A major survey of the work of artist Bani Abidi is on view at Sharjah Art Foundation through Sunday, 12 January 2020. Set against the backdrop of long-standing commercial and cross-cultural exchange between the two metropolitan centres of Karachi and Sharjah, Bani Abidi: Funland considers the enduring presence and promise of cosmopolitanism today, exploring over two-decades of Abidi’s practice through works in video, photography and sound. The show also features two new Sharjah Art Foundation commissions.
Co-curated by Sharjah Art Foundation Director Hoor Al Qasimi and Gropius Bau Associate Curator Natasha Ginwala, this exhibition takes its title from Abidi’s work Funland – Karachi Series II (2014), which highlights the city’s fight for survival through vibrant imaginings of a future that is currently being abandoned.
Playing the role of a storyteller and urban archaeologist, Abidi explores an emotional and psychological space of absurdity. She wrestles with the communal amnesia of a cosmopolitan promise that first took hold during the rise of a nationalist, post-independence agenda after 1947 and was then violently erased by the country’s Islamisation under the military regime. Her works navigate between personal and communal narratives framed by the historical power struggles of South Asia as well as current geopolitical relations between India and Pakistan. Her work also confronts both visible and invisible spectrums of power, from patriarchal aggression to immigration to state power.
One of the SAF-commissioned works, The Lost Procession (2019), is a video and sound installation that explores the realities faced by the Hazara community, including persecution, forced migration and the search for sanctuary in Germany and other countries.
The second SAF commission, co-curated by Abidi and Aziz Sohail, Very Very Sweet Medina (2019), is a collection of artworks and archival materials that reflects on the art scene in Karachi during the 1990s, which was a period that saw a rise in artistic collaborations and experimentation in art-making and the development of critical dialogue that drew from and engaged with the city.

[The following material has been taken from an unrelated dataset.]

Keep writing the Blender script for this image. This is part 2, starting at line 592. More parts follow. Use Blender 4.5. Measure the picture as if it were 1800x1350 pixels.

Expanding on this significant presentation, Sharjah Art Foundation will convene a one-day symposium on 17 November 2019 that will bring together a number of curators and art historians with artists active during this time in order to revisit key ideas and concerns of the period.
Born in 1971 in Karachi, Bani Abidi earned degrees in visual art from the National College of Arts in Lahore (1994) and the School of the Art Institute of Chicago (1999). Her work can be found in the collections of the Museum of Modern Art, New York; Guggenheim Museum, New York; British Museum, London; Tate Modern, London; Burger Collection, Hong Kong; Devi Arts Foundation, Gurugram, India and Sharjah Art Foundation, among others. She currently lives and works between Karachi and Berlin.
This exhibition follows on from the artist's solo survey exhibition Bani Abidi: They Died Laughing at Gropius Bau, Berlin, curated by Natasha Ginwala, which was on view from 6 June to 22 September 2019.